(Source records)
* * * * * * *

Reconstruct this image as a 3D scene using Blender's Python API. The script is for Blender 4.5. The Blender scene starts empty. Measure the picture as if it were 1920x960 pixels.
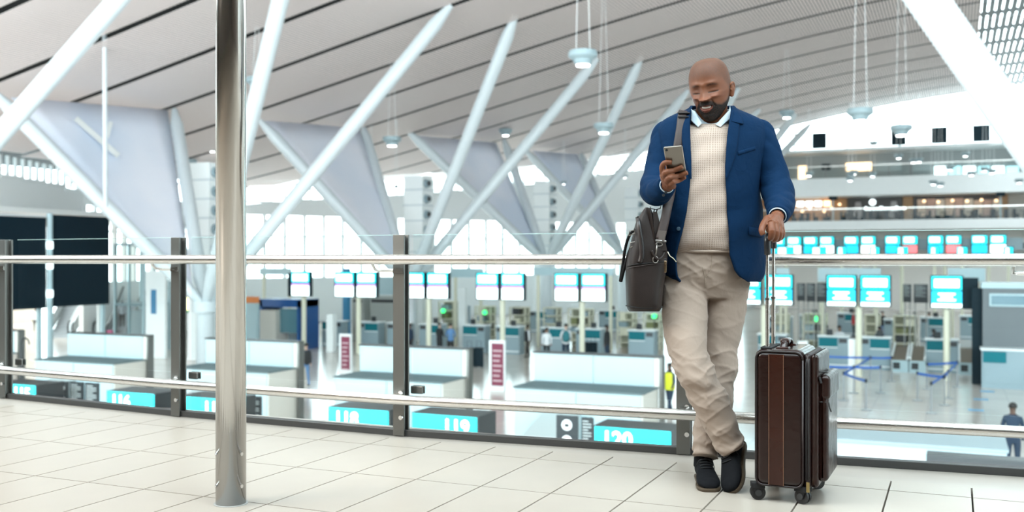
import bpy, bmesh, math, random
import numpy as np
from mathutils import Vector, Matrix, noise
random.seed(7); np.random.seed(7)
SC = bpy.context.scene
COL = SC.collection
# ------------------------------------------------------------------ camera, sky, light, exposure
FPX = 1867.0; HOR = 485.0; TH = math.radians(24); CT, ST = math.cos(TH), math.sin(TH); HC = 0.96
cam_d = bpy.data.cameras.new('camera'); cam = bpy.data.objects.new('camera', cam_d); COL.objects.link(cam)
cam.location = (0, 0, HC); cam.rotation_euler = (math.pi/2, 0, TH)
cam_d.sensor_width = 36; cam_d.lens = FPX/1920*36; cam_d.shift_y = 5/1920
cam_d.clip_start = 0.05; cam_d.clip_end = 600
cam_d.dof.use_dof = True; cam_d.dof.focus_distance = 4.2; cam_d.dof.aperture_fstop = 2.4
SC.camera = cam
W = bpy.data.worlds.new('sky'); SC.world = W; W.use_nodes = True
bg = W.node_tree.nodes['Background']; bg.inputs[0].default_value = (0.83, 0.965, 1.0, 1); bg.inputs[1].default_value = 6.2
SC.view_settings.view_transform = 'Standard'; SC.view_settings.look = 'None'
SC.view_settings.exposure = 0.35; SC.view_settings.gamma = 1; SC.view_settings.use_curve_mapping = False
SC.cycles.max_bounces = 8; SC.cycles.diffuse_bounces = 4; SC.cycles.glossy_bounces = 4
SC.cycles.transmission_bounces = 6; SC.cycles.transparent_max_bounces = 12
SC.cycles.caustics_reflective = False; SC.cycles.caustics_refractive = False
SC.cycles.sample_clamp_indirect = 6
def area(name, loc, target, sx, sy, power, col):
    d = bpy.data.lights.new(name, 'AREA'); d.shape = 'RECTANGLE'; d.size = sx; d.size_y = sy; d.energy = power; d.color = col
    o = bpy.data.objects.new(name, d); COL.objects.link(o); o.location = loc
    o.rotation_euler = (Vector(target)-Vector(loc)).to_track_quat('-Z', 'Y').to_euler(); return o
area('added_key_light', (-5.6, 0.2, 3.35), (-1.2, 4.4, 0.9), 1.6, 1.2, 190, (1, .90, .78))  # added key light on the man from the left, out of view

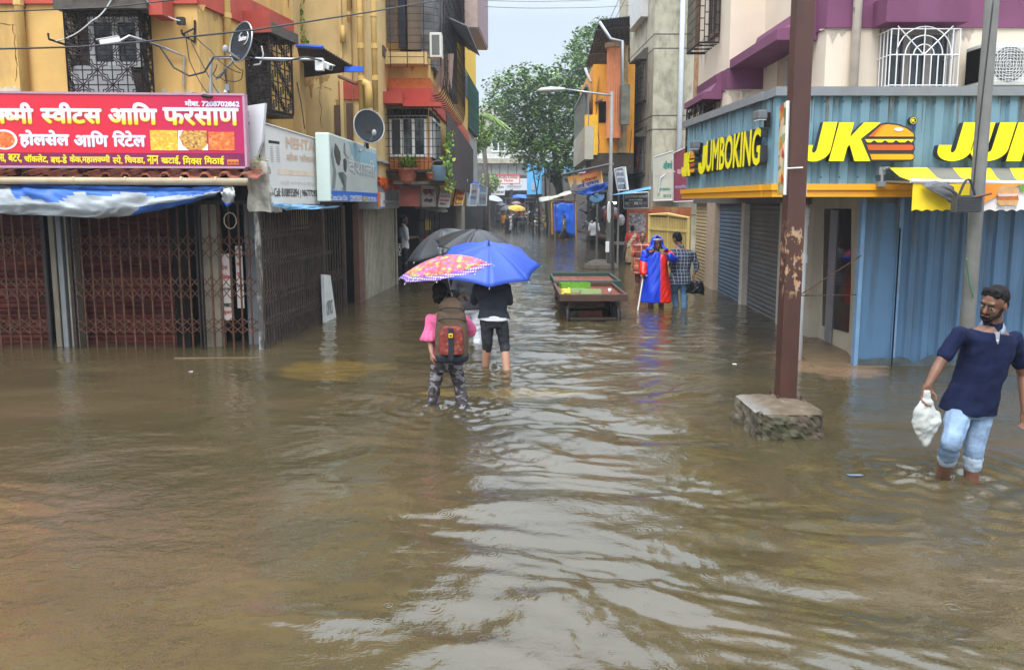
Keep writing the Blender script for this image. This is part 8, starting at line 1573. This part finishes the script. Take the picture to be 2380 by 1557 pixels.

* * * * * * *

Gather every line containing the word "this" and copy it.

Reconstruct this image as a 3D scene using Blender's Python API. The script is for Blender 4.5. The Blender scene starts empty. Measure the picture as if it were 1920x960 pixels.
Keep writing the Blender script for this image. This is part 8, starting at line 1573. This part finishes the script. Take the picture to be 2380 by 1557 pixels.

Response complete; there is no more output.